Auch in Ulm existiert, wie in anderen Städten, eine politisch geprägte Subkultur. In einschlägigen Cafés treffen sich Studenten und andere Intellektuelle zu politischen Diskussionen. Auch die Musik spielt hier eine große Rolle. Man geht in „Beatclubs“, um zeitgemäße Musik zu hören, aber auch um zu diskutieren. Dass junge Frauen ohne Begleitung zu all diesen Treffpunkten gehen können, ohne belästigt oder dumm angeschaut zu werden, empfinden viele als Befreiung. Auch das 1968 erbaute Einsteinhaus der Volkshochschule bildet einen einschlägigen Treffpunkt der 68er mit interessanten Veranstaltungen.
Im Gegensatz zur Springerpresse sieht Christa die Ulmer Presse als ziemlich objektiv und die Berichterstattung mit Sympathie für die Protestbewegung berichtend. Die „BILD“-Zeitung zu lesen, ist 1968 dagegen völlig verpönt.
Die Entstehung der RAF empfindet sie ganz und gar nicht als logische Entwicklung aus der 68er Bewegung. „Wir waren doch nie für Gewalt“, sagt sie im Rückblick. Ihr habe schon damals das Verständnis für diese Gruppe gefehlt.
„Totale Aufbruchsstimmung“
Insgesamt empfindet Christa Singh damals auch im privaten Bereich eine totale Aufbruchsstimmung. „Und das Gefühl, dass man Dinge verändern kann“, fügt sie im Gespräch hinzu. Die Demonstrationen waren – auch aus ihrer heutigen Sicht – eine unmittelbare Reaktion, durch die man seine Meinung kundtun konnte. „Demonstrationen sind ja die Reaktion der Bevölkerung auf die Politik. Das fehlt mit heute oft“, meint Singh. Auch wenn Protest sich in den sozialen Medien äußere, so habe er doch nicht dieselbe Wirkung. So verstehe sie auch den Protest der Jusos gegen die „Groko“, denn sie habe den Eindruck, dass die jungen Leute sich zu wenig gehört fühlten.

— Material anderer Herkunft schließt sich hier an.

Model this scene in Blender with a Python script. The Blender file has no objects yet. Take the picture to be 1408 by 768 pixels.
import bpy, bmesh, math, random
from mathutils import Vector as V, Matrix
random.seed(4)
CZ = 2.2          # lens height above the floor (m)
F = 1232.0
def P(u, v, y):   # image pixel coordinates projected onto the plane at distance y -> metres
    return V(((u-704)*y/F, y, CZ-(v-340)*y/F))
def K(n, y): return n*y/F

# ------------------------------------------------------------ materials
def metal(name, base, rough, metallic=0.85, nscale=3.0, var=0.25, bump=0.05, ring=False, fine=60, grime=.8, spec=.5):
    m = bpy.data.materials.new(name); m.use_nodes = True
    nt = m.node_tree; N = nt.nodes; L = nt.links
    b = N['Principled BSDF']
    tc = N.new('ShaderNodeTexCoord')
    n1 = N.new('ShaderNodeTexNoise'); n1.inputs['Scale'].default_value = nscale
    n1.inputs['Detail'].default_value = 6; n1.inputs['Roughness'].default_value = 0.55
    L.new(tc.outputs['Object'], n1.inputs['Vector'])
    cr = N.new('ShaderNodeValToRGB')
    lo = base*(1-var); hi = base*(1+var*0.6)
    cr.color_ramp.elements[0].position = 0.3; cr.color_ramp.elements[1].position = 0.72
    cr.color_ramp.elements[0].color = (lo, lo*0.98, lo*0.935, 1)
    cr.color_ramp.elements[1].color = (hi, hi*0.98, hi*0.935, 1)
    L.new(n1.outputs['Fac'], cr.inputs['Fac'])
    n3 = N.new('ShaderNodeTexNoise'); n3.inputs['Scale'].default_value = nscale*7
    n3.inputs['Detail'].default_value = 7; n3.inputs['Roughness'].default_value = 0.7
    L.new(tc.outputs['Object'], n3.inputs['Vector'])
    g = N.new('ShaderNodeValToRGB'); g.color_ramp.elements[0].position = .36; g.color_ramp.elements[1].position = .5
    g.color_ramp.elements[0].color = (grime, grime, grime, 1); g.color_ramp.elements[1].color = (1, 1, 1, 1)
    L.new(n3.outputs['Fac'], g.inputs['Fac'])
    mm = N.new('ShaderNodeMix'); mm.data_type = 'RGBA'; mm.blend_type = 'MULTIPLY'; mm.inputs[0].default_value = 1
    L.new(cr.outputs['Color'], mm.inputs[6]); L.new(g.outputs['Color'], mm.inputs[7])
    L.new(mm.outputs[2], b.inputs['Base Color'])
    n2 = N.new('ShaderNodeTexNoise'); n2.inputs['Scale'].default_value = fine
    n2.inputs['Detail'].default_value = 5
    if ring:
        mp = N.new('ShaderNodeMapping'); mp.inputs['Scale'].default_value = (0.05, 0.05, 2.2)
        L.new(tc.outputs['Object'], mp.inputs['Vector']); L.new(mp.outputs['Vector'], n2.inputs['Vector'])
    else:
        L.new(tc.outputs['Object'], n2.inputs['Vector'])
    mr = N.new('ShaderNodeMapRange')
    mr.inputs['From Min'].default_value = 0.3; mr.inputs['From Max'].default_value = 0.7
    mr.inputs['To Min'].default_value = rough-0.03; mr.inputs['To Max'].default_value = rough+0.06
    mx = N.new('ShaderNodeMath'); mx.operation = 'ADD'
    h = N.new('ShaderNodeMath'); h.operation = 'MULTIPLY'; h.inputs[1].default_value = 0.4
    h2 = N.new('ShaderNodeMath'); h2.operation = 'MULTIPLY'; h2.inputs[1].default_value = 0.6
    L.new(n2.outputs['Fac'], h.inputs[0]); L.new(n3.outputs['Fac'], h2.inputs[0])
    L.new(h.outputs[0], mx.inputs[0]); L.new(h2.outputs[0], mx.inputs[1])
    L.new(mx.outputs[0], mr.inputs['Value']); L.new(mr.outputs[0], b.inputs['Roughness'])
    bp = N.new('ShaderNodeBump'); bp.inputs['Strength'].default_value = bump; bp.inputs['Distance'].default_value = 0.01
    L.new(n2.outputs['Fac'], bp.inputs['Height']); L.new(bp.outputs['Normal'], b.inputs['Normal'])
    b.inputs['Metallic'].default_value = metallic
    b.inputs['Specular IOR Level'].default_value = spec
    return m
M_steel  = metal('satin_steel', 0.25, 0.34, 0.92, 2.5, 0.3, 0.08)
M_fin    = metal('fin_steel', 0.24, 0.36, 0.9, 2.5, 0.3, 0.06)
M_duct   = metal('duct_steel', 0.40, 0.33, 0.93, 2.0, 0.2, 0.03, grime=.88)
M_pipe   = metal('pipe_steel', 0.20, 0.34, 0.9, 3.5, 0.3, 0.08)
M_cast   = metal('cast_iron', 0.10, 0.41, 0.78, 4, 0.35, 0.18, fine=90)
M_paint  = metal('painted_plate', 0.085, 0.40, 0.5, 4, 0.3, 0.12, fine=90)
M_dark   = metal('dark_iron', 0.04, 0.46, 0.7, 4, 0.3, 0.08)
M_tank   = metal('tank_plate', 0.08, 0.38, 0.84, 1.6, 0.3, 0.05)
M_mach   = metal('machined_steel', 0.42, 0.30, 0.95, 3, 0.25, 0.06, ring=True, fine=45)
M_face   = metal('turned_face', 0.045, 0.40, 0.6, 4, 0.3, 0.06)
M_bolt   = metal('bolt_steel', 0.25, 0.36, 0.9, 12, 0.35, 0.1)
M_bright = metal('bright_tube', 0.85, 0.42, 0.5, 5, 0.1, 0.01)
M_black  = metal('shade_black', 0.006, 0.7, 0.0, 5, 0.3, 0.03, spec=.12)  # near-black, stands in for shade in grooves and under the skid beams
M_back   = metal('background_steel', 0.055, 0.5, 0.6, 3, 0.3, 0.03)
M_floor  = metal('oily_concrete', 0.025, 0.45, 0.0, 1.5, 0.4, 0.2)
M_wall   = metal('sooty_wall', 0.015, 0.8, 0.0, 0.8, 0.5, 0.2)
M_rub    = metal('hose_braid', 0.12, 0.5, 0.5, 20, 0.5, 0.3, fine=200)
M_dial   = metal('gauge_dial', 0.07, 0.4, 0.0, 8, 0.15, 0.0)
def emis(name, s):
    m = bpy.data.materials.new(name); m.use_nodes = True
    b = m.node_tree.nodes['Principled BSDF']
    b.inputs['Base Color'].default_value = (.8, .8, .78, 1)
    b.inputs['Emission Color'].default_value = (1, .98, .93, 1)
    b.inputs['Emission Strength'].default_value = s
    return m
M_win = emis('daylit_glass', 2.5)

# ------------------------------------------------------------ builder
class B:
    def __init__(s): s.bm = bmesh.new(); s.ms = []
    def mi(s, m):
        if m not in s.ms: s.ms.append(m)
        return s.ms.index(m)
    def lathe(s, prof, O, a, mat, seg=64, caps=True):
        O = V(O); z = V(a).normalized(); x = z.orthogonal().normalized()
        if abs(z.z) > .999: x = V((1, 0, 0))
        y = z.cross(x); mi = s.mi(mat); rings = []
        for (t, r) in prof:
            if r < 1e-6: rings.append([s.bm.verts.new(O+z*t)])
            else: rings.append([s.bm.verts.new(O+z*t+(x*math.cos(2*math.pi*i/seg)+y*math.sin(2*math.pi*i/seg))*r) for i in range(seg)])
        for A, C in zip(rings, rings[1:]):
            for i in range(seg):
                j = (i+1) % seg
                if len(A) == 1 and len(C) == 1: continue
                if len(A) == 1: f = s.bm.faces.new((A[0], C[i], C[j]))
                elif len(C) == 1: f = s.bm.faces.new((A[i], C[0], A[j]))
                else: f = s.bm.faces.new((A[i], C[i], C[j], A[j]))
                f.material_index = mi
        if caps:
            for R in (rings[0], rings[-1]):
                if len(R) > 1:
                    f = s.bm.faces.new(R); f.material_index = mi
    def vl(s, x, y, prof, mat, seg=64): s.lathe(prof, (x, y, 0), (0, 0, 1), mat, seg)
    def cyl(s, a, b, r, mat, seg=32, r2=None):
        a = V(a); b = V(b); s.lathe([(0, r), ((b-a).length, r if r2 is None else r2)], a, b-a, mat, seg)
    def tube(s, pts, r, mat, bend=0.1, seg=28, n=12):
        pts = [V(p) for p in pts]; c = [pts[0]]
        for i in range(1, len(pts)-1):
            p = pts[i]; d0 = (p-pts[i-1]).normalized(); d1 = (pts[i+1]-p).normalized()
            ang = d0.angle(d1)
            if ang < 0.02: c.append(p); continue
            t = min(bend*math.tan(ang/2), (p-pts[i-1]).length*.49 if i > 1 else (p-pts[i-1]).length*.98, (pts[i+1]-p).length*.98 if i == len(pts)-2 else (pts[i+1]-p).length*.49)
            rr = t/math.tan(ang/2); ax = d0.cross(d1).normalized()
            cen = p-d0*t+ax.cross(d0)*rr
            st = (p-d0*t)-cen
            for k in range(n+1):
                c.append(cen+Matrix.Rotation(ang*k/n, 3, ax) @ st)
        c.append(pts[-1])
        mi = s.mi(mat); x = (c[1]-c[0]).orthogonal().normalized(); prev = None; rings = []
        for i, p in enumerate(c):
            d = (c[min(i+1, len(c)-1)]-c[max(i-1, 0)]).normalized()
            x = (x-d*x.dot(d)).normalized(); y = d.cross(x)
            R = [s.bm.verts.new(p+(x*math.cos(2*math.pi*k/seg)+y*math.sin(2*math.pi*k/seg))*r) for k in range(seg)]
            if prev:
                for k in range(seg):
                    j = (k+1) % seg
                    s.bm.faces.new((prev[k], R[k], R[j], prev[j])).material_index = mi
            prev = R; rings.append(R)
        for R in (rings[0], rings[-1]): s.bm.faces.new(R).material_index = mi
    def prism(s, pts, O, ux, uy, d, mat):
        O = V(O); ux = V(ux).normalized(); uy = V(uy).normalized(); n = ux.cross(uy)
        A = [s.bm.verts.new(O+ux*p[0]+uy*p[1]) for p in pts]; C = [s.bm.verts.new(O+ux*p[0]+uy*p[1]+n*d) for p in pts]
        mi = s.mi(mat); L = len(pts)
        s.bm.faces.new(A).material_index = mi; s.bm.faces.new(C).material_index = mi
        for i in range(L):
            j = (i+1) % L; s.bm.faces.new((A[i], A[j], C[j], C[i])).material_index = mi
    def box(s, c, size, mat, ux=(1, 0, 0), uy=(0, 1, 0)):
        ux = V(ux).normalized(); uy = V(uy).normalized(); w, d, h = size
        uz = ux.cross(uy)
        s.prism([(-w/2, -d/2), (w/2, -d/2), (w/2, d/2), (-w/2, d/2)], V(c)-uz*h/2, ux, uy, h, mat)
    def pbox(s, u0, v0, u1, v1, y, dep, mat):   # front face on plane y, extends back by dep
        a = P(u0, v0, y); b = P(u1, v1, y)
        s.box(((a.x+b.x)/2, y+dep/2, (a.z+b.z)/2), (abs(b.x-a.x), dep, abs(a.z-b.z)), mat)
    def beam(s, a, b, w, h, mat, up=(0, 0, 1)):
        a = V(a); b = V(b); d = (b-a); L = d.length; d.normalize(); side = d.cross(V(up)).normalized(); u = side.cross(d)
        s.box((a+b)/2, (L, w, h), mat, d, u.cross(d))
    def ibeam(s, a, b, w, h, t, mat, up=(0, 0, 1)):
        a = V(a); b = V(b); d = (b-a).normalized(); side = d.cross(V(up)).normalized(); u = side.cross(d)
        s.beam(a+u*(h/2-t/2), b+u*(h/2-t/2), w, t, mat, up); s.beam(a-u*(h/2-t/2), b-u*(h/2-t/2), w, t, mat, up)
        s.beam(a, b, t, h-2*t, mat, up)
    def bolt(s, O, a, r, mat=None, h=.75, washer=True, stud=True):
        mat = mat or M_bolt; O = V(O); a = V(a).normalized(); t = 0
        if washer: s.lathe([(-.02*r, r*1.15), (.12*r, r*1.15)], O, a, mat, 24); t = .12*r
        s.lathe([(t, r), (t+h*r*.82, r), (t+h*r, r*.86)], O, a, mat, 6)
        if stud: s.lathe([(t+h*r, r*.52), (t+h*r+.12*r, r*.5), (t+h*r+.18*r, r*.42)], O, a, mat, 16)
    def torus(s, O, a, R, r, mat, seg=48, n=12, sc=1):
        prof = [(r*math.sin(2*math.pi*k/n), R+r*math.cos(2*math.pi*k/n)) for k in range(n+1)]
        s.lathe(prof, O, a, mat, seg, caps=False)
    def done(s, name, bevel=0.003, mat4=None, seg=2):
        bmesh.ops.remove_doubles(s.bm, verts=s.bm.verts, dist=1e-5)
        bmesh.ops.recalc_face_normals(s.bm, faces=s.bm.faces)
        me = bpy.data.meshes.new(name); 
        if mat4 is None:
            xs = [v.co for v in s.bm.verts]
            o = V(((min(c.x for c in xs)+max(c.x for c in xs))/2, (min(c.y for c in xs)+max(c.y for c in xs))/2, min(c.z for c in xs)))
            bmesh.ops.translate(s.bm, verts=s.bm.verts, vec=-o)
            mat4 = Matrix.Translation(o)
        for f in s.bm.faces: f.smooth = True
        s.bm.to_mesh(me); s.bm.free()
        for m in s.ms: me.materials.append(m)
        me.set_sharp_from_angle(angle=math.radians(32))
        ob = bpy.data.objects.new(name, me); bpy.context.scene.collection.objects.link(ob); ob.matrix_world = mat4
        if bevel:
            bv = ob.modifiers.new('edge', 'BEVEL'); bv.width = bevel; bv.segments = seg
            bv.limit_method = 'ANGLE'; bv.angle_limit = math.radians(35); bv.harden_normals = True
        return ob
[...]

Im Rückblick findet sie, dass die 68er-Bewegung zu einer allgemeinen Liberalisierung der Gesellschaft geführt habe. Emanzipation der Frauen, allgemein eine Emanzipation benachteiligter Gruppen, eine Reform des Scheidungsrechts, später die Friedensbewegung – all das entstand ihrer Meinung nach als Folge der 68er. Zuerst in den Köpfen und dann in der Gesellschaft habe sich
dadurch sehr viel verändert. Auch sei die Solidarität damals viel größer gewesen als heute.
Mit Sorge blickt Christa Singh heute auf die Erstarkung rechtspopulistischer
Gruppen und wiedererstarkenden Antisemitismus. Das habe man doch eigentlich mit 1968 eher hinter sich lassen wollen, meint sie zum Schluss.